Stored records =

◆ ◆ ◆ ◆ ◆

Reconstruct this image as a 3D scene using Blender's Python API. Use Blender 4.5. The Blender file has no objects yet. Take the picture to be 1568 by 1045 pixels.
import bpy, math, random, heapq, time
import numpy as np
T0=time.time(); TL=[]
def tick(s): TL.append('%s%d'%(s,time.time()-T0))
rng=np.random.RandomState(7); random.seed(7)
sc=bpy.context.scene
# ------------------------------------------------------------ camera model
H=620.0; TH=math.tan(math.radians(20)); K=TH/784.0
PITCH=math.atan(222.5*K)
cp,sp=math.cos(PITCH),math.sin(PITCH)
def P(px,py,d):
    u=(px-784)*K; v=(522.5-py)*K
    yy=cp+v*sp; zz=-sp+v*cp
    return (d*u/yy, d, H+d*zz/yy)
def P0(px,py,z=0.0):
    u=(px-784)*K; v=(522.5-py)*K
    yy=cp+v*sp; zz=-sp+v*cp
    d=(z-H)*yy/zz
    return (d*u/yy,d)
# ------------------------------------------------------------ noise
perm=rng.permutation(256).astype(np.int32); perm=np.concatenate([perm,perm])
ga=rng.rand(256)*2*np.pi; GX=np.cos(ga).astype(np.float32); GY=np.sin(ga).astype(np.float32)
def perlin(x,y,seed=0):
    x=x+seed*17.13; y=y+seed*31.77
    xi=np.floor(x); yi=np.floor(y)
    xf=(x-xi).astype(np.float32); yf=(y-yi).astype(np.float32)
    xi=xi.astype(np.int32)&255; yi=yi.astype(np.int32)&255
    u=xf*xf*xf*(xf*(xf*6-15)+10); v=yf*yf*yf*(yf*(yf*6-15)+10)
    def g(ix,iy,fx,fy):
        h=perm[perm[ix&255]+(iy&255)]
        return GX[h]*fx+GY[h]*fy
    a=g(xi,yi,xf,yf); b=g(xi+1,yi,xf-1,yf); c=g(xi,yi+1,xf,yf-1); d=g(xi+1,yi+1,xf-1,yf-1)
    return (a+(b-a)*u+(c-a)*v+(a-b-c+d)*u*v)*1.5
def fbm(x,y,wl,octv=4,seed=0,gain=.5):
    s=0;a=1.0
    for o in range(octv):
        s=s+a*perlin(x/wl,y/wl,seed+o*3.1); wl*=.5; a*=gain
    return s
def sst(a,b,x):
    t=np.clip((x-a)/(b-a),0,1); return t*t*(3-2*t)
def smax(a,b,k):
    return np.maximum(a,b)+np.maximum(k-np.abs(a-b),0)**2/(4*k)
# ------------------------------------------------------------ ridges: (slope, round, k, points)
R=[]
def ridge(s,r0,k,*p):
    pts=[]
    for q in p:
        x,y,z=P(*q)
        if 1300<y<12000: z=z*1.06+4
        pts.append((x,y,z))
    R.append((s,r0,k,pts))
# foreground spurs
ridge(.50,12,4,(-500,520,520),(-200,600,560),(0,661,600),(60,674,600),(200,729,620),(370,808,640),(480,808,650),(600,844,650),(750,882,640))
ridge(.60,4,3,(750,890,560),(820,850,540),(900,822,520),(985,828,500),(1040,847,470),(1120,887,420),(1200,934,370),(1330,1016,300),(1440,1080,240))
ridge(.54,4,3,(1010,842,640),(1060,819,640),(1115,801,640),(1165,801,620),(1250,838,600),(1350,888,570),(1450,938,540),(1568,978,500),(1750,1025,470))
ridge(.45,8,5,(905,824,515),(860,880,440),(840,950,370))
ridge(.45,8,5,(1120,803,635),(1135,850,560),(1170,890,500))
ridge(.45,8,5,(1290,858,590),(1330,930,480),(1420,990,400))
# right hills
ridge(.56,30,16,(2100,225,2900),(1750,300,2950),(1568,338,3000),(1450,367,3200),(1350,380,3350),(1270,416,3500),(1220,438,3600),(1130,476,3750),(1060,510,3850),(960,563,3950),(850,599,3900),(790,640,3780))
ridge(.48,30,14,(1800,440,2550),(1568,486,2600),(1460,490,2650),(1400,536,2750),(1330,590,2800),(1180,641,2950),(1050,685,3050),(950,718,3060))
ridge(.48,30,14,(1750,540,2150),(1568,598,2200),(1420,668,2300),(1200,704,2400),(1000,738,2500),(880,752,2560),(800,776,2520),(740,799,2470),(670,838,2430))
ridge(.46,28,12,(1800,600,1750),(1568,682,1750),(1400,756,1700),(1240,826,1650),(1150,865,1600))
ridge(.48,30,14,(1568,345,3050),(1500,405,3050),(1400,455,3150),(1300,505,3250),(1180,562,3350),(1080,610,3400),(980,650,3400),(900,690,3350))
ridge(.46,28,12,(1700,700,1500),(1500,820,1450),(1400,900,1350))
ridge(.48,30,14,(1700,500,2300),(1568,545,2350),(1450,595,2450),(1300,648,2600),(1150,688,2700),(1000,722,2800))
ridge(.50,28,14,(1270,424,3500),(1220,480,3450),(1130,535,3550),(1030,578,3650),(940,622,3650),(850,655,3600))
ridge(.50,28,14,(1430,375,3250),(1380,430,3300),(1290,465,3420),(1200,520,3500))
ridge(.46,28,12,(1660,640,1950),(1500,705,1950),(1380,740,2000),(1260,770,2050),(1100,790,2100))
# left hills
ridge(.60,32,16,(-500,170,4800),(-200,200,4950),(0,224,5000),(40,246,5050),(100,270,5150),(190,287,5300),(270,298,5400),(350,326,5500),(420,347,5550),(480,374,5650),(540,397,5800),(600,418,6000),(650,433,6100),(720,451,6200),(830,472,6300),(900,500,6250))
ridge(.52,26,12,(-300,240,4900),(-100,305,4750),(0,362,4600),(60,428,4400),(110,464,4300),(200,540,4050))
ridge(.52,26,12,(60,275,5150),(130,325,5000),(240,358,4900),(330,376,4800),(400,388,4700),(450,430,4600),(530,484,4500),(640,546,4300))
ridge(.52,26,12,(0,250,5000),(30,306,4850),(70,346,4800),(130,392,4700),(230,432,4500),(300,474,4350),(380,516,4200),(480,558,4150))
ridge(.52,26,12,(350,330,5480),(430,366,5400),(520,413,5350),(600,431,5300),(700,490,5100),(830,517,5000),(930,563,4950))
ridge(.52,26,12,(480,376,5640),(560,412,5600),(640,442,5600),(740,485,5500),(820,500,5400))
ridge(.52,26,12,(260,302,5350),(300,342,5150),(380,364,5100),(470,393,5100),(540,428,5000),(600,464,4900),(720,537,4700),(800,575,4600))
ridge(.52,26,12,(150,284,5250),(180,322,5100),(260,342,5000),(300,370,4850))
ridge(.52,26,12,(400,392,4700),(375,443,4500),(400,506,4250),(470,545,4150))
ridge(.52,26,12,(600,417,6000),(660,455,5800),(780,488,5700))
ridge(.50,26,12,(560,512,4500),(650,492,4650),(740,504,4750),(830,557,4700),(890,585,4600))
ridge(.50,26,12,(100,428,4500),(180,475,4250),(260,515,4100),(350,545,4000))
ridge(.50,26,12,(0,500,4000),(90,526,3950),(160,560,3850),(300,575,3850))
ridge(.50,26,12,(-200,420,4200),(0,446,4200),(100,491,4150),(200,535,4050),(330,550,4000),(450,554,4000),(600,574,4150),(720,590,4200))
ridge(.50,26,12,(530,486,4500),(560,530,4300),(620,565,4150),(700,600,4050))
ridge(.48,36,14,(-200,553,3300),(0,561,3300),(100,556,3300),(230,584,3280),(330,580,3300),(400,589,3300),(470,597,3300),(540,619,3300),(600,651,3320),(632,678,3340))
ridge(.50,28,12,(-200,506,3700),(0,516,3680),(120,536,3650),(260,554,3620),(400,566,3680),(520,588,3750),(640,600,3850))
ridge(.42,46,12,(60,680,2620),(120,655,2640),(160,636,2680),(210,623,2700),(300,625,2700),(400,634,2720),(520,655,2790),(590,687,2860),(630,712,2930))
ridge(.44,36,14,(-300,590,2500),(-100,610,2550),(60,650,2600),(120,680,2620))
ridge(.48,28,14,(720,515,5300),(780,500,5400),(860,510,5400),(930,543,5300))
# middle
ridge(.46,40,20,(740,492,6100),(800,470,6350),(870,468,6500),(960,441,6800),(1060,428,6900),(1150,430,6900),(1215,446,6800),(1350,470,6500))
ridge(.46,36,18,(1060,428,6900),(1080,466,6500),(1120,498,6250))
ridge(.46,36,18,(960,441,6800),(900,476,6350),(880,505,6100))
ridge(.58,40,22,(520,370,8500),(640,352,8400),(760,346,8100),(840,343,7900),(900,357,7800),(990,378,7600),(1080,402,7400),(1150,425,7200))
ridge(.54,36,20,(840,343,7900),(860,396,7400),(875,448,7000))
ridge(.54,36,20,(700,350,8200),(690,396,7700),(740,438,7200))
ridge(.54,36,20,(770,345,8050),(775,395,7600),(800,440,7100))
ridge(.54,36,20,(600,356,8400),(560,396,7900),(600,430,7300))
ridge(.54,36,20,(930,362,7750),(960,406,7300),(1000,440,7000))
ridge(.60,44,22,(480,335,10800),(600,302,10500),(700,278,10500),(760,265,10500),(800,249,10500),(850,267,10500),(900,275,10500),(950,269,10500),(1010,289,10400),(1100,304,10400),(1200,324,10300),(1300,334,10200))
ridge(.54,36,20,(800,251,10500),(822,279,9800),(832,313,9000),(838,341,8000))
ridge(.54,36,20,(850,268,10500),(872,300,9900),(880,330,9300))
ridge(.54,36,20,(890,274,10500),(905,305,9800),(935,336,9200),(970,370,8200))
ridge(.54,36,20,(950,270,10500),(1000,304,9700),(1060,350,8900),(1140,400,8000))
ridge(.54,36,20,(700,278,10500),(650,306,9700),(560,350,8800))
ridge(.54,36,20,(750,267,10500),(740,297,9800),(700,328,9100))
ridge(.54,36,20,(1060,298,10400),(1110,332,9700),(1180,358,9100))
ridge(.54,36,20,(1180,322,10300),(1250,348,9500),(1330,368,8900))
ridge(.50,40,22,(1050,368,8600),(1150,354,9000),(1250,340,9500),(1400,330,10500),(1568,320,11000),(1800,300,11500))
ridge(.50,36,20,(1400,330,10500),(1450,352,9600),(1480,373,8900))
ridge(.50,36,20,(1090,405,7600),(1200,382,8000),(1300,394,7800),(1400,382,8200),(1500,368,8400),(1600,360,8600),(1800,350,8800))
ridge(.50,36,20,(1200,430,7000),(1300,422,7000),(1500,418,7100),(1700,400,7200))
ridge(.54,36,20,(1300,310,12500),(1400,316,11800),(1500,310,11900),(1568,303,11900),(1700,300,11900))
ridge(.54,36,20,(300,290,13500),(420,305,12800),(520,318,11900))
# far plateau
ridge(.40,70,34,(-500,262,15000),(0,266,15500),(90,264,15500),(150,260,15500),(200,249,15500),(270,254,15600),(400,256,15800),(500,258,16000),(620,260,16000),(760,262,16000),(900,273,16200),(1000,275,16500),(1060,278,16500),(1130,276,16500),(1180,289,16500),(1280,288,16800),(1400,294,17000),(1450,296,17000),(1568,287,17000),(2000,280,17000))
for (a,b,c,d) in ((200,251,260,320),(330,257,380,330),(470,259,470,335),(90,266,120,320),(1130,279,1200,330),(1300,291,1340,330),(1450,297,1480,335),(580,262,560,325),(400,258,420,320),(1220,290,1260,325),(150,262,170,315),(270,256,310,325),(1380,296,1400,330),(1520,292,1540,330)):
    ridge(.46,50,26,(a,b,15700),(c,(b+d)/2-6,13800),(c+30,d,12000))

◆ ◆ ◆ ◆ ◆

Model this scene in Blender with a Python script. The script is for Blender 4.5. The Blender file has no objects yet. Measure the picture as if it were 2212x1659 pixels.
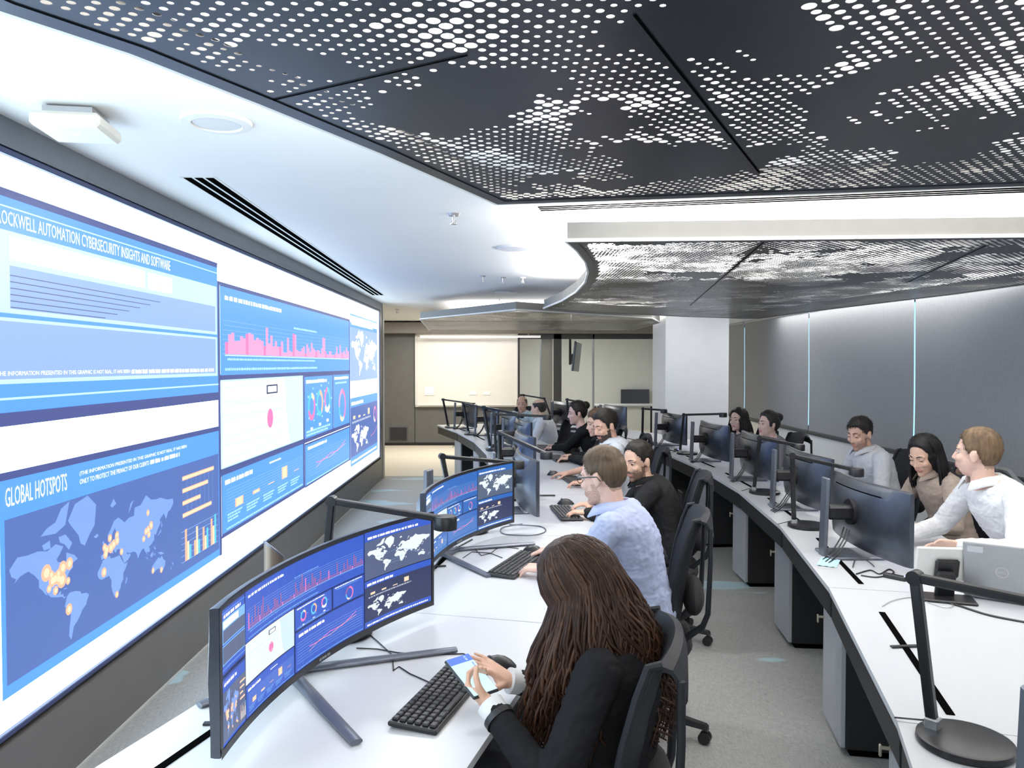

◆ ◆ ◆ ◆ ◆

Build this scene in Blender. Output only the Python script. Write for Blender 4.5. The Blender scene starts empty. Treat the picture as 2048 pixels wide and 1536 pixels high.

◆ ◆ ◆ ◆ ◆

Directions =
In the records above, find each line holding "this" and copy it.

Exercise output =
Reconstruct this image as a 3D scene using Blender's Python API. Use Blender 4.5. The Blender file has no objects yet. Take the picture to be 1568 by 1045 pixels.
Model this scene in Blender with a Python script. The script is for Blender 4.5. The Blender file has no objects yet. Measure the picture as if it were 2212x1659 pixels.
Build this scene in Blender. Output only the Python script. Write for Blender 4.5. The Blender scene starts empty. Treat the picture as 2048 pixels wide and 1536 pixels high.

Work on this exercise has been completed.